There are also many areas at least partially reliant on volunteer donations of food, water, and labor, such as the
Minami-Soma area with which I'm most familiar.
Prime Minister Shinzo Abe has promised to speed up reconstruction, but he's also pretty clearly aiming at restarting the nuclear power plants around Japan as part of his "Abenomics" policy. My best guess is that the former will be viewed skeptically and the latter disdainfully at best, particularly among the 57,000 people who have not yet returned to Fukushima, as well as among those who live there but cannot return to, or rebuild, or in some cases ever even approach their homes. Abe's Liberal Democratic Party made lots of promises during its decades-long run as the ruling party, and has been an integral part of the
"nuclear village" which through arrogance, denial, misinformation, mismanagement, naivete, falsification, cover-ups, and outright lies was largely responsible for the position in which, for example, the one-time residents of
Futaba, Fukushima--now living in a
defunct high school in Kazo, Saitama, find themselves.
That's the same LDP whose party politics of obstructionism is at least partly to blame for the delay in reconstruction. Yes, I know that they were then the opposition party. I also know that "reaching across the aisle" and "consensus building" and "keeping the greater good of the citizens" only really plays in speeches, not in the real life of Nagatacho. I consider myself a cynical realist, and I suspect there are a
lot of people in Tohoku who share my view of politicians and--especially--bureaucrats, but the victims of the disaster deserve considerably more common decency from the government, even though based on experience they have precious little reason to expect it, particularly from the LDP.
The right to live in temporary housing has been extended for another year. Few if any of the residents have much real hope of being able to find better housing anytime soon, even if they can somehow gather the funds with which to do it. There is plenty of determination still, and plenty of tough people committed to somehow getting along, getting better if at all possible. There are not a lot of reasons to harbor hope, and plenty of reasons to despair...which makes their determination in the face of relentless stress all the more admirable.
Much of the debris from the disaster has been hauled away. "Much" is not "all" by any means, however: there are still ships perched atop seawalls, vehicles rusting in the middle of what used to be rice paddies, gutted shells of buildings, vast areas scoured of all but foundations, and fast-filling "temporary" storage spaces for trash, not a little of which is contaminated to various degrees by radiation. An NHK documentary recently showed contaminated topsoil and debris being disposed of by being wrapped in vinyl sheets and "temporarily" buried in private gardens, for lack of space elsewhere.

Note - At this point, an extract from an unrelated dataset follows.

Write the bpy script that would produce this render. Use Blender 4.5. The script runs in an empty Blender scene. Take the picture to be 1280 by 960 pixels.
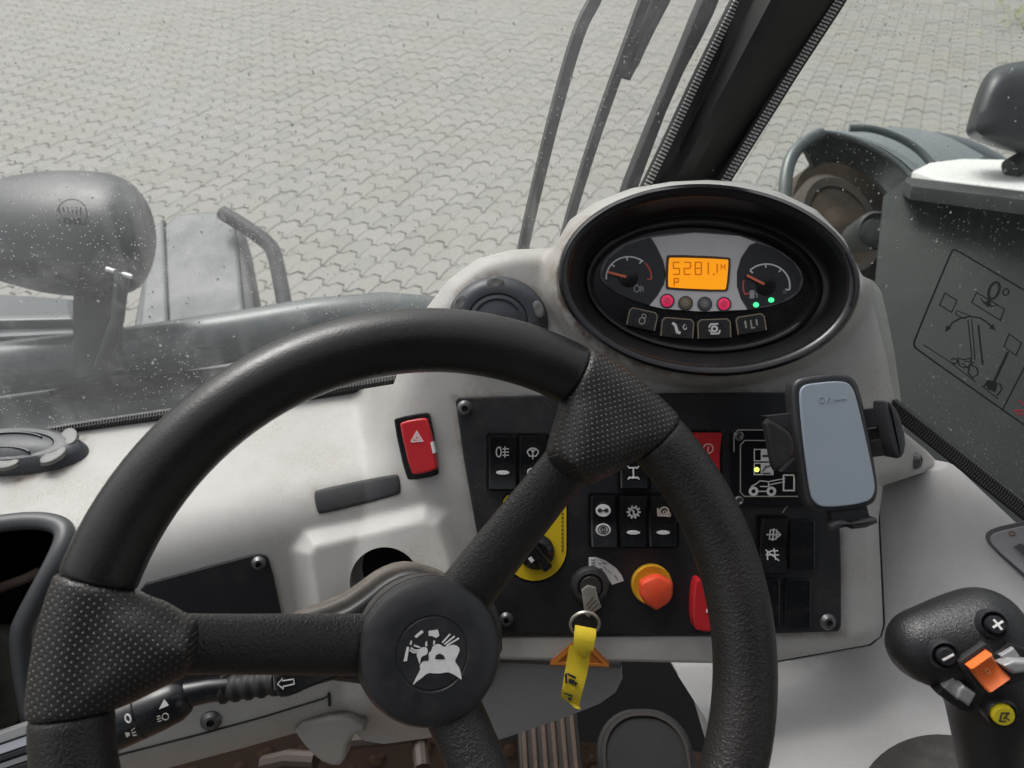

There are insufficient resources of people, equipment, and money for clearance, much less rebuilding. There is also very little progress on finding space for and building facilities--even interim, much less permanent ones--for storage of more seriously radiation-contaminated debris.
Nevertheless, in many of the devastated areas people are working to rebuild their businesses and provide jobs for themselves and their neighbors. The efforts are often hampered by difficulty in attracting labor and investment.They are also hampered, much less forgivably, by red tape of all sorts, often exacerbated by bureaucratic turf wars and/or inertia.
The excellent
Shisaku blog has a collection of useful, and at least to me disheartening, statistics. I sincerely hope that both he and I will have much better news to report at this time next year. Meanwhile, I will continue to do what I can to help. I wish that it were more, and I really wish that the government could be relied upon to match their promises with swift and decisive action.
It has been two years, and the Tohoku victims are still counting. It's a pity that they can't count on their government.